Task instructions ▸ Write out, word for word, only the data from its first line to the line containing "YB + .12, .6), 'oilgreen')".
○ ○ ○ ○ ○
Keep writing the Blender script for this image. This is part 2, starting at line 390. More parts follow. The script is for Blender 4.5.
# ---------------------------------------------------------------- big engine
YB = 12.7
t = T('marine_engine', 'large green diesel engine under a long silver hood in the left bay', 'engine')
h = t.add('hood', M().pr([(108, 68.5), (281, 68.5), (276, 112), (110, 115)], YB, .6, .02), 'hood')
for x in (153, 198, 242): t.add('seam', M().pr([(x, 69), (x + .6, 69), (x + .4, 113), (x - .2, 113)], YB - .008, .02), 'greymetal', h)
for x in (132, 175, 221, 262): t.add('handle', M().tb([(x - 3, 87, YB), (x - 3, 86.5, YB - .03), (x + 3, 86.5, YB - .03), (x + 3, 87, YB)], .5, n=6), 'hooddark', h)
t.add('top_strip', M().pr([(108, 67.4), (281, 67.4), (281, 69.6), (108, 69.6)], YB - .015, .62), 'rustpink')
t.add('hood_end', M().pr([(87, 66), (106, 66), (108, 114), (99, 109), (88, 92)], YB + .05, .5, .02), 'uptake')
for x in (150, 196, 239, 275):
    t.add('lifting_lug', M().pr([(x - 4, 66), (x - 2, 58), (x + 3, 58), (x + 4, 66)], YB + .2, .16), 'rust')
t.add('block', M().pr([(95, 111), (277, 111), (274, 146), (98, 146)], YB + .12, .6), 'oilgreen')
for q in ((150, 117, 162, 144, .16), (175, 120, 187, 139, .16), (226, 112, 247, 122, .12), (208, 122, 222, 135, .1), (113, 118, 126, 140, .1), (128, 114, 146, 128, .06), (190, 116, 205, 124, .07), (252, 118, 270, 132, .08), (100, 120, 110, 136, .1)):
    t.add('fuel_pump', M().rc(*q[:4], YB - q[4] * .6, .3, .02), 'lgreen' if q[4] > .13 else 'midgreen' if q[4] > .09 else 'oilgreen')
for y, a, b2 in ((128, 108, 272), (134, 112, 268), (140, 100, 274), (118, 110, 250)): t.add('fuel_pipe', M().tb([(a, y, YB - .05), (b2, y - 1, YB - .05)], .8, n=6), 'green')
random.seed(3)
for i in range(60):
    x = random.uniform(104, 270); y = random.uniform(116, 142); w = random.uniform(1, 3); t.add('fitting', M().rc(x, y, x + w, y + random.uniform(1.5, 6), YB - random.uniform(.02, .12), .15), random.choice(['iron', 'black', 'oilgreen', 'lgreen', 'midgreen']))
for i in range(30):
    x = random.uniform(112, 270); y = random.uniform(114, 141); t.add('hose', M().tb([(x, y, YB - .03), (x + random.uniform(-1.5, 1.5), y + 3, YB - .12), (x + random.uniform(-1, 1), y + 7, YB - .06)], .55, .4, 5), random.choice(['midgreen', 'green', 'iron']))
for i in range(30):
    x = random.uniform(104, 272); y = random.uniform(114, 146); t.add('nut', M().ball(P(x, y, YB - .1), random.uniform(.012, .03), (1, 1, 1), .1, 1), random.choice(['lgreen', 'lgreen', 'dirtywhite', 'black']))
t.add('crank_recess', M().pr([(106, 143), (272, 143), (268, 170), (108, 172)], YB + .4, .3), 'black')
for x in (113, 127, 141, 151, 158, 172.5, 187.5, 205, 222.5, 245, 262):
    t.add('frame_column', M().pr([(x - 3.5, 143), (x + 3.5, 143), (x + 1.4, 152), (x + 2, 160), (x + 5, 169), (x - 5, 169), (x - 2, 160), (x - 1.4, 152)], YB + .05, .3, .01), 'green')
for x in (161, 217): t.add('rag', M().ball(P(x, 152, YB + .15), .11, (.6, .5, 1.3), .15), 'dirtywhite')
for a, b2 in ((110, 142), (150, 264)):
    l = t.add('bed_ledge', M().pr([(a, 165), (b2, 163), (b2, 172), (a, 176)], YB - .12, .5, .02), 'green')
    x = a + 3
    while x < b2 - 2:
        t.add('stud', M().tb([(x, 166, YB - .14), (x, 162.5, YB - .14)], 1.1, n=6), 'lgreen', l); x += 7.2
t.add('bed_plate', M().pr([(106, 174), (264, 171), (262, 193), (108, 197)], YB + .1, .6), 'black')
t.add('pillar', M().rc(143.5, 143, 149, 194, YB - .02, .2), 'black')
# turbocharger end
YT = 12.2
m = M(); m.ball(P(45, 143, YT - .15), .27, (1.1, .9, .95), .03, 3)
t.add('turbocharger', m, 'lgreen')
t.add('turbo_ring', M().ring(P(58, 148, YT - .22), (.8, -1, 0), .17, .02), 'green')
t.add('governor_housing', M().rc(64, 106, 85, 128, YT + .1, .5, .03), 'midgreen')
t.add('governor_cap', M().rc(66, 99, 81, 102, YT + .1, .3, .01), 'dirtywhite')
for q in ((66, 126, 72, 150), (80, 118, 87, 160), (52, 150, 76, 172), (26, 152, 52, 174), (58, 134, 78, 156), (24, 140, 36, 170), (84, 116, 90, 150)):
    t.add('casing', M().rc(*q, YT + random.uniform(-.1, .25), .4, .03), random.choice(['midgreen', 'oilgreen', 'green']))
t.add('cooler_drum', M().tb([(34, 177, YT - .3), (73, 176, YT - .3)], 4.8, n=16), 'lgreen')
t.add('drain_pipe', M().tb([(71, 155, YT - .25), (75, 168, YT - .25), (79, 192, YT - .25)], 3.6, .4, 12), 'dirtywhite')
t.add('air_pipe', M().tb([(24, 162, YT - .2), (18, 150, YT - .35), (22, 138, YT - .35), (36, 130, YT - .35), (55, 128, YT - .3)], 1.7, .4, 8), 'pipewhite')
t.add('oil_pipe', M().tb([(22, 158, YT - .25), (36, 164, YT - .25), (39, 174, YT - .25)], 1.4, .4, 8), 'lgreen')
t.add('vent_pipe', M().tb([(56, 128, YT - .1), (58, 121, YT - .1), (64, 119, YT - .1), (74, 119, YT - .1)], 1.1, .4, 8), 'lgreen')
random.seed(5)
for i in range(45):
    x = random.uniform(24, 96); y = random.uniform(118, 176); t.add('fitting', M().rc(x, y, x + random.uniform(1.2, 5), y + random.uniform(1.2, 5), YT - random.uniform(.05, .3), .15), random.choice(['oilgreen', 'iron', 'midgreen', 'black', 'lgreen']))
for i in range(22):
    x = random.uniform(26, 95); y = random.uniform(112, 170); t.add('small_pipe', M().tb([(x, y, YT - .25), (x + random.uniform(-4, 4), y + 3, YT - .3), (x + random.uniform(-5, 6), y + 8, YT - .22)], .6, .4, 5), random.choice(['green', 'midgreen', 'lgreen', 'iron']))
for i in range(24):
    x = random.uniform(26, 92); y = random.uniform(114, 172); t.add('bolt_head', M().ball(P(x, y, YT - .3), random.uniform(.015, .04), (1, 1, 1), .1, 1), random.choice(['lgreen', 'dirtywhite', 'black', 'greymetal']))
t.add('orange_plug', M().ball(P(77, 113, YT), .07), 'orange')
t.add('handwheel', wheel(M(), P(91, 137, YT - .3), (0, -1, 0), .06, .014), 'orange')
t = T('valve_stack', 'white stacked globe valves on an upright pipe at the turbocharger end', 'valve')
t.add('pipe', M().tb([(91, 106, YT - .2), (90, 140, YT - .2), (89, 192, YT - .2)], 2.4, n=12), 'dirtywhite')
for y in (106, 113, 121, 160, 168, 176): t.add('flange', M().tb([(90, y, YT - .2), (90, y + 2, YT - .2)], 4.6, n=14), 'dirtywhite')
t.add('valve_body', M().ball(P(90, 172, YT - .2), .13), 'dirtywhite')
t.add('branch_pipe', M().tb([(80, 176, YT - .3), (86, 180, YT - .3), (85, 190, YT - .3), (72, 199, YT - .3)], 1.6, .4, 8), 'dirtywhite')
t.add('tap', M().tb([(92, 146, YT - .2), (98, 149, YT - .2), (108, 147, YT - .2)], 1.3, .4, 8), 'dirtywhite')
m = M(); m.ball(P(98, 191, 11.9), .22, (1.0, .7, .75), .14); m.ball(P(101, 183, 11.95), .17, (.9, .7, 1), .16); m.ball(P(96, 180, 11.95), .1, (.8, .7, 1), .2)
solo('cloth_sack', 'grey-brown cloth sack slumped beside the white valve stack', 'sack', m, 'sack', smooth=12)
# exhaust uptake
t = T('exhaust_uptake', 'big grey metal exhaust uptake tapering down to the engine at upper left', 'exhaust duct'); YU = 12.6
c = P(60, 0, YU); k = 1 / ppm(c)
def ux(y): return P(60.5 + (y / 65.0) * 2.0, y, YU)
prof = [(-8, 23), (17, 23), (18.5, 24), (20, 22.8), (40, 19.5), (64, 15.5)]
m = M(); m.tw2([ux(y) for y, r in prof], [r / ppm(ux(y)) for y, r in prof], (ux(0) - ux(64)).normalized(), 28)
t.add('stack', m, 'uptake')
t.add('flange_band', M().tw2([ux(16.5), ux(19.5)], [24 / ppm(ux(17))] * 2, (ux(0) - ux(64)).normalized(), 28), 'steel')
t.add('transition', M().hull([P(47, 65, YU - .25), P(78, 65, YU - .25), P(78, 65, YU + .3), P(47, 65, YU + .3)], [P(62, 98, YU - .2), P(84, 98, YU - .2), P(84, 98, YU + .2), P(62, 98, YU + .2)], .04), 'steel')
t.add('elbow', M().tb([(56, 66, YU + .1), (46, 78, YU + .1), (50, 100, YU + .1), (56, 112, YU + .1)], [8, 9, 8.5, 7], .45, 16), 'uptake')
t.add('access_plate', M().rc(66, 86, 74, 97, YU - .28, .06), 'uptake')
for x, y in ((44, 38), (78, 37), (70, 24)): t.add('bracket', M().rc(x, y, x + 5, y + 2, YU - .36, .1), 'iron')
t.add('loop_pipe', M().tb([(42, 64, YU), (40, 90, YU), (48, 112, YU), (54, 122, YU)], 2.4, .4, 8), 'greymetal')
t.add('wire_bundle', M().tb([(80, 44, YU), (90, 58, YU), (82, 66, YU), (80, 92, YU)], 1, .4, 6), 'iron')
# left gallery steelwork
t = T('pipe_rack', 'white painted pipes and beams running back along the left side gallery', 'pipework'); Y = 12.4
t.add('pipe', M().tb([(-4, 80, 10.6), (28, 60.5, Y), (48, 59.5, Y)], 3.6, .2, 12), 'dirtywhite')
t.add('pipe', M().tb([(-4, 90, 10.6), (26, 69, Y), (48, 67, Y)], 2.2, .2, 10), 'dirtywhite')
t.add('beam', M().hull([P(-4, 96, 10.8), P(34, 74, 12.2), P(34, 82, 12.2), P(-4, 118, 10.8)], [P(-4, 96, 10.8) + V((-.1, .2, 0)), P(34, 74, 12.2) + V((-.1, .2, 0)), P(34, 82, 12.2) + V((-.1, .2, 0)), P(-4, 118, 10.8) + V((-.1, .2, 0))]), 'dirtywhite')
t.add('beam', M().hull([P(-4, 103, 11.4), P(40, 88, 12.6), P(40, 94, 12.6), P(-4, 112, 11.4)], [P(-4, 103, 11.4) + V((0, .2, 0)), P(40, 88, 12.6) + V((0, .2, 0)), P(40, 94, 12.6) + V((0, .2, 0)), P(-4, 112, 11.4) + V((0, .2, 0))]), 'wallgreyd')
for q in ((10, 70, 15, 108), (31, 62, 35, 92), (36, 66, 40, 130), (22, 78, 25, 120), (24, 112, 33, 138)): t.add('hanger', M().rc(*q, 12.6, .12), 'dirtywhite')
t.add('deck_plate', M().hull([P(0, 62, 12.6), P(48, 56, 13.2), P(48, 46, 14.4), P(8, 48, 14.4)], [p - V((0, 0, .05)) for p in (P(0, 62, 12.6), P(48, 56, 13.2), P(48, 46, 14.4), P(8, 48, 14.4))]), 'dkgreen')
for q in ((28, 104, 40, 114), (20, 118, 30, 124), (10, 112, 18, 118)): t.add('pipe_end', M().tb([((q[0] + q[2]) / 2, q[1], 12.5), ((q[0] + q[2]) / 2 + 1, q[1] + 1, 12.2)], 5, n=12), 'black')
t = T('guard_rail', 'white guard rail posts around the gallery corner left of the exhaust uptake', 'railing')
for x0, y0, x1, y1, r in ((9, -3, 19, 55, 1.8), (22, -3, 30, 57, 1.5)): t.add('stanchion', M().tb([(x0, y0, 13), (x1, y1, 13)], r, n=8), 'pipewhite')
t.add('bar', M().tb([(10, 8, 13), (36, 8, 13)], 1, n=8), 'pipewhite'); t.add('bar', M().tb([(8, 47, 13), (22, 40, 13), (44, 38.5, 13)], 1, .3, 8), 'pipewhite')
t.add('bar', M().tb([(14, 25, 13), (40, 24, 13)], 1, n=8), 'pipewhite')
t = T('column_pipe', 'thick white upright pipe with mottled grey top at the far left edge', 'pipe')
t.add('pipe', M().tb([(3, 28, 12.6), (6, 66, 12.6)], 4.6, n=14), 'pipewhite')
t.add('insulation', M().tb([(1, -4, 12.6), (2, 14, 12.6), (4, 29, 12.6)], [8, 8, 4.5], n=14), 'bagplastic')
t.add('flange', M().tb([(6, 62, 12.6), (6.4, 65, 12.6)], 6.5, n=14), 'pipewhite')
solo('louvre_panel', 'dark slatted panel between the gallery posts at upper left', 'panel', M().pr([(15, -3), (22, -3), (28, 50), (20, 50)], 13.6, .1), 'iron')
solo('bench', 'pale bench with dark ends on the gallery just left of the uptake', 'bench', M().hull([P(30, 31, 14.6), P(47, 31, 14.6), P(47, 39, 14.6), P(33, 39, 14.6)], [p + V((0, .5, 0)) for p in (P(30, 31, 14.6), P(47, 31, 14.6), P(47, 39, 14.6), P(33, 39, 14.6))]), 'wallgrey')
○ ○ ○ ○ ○
Task response ▸
Keep writing the Blender script for this image. This is part 2, starting at line 390. More parts follow. The script is for Blender 4.5.
# ---------------------------------------------------------------- big engine
YB = 12.7
t = T('marine_engine', 'large green diesel engine under a long silver hood in the left bay', 'engine')
h = t.add('hood', M().pr([(108, 68.5), (281, 68.5), (276, 112), (110, 115)], YB, .6, .02), 'hood')
for x in (153, 198, 242): t.add('seam', M().pr([(x, 69), (x + .6, 69), (x + .4, 113), (x - .2, 113)], YB - .008, .02), 'greymetal', h)
for x in (132, 175, 221, 262): t.add('handle', M().tb([(x - 3, 87, YB), (x - 3, 86.5, YB - .03), (x + 3, 86.5, YB - .03), (x + 3, 87, YB)], .5, n=6), 'hooddark', h)
t.add('top_strip', M().pr([(108, 67.4), (281, 67.4), (281, 69.6), (108, 69.6)], YB - .015, .62), 'rustpink')
t.add('hood_end', M().pr([(87, 66), (106, 66), (108, 114), (99, 109), (88, 92)], YB + .05, .5, .02), 'uptake')
for x in (150, 196, 239, 275):
    t.add('lifting_lug', M().pr([(x - 4, 66), (x - 2, 58), (x + 3, 58), (x + 4, 66)], YB + .2, .16), 'rust')
t.add('block', M().pr([(95, 111), (277, 111), (274, 146), (98, 146)], YB + .12, .6), 'oilgreen')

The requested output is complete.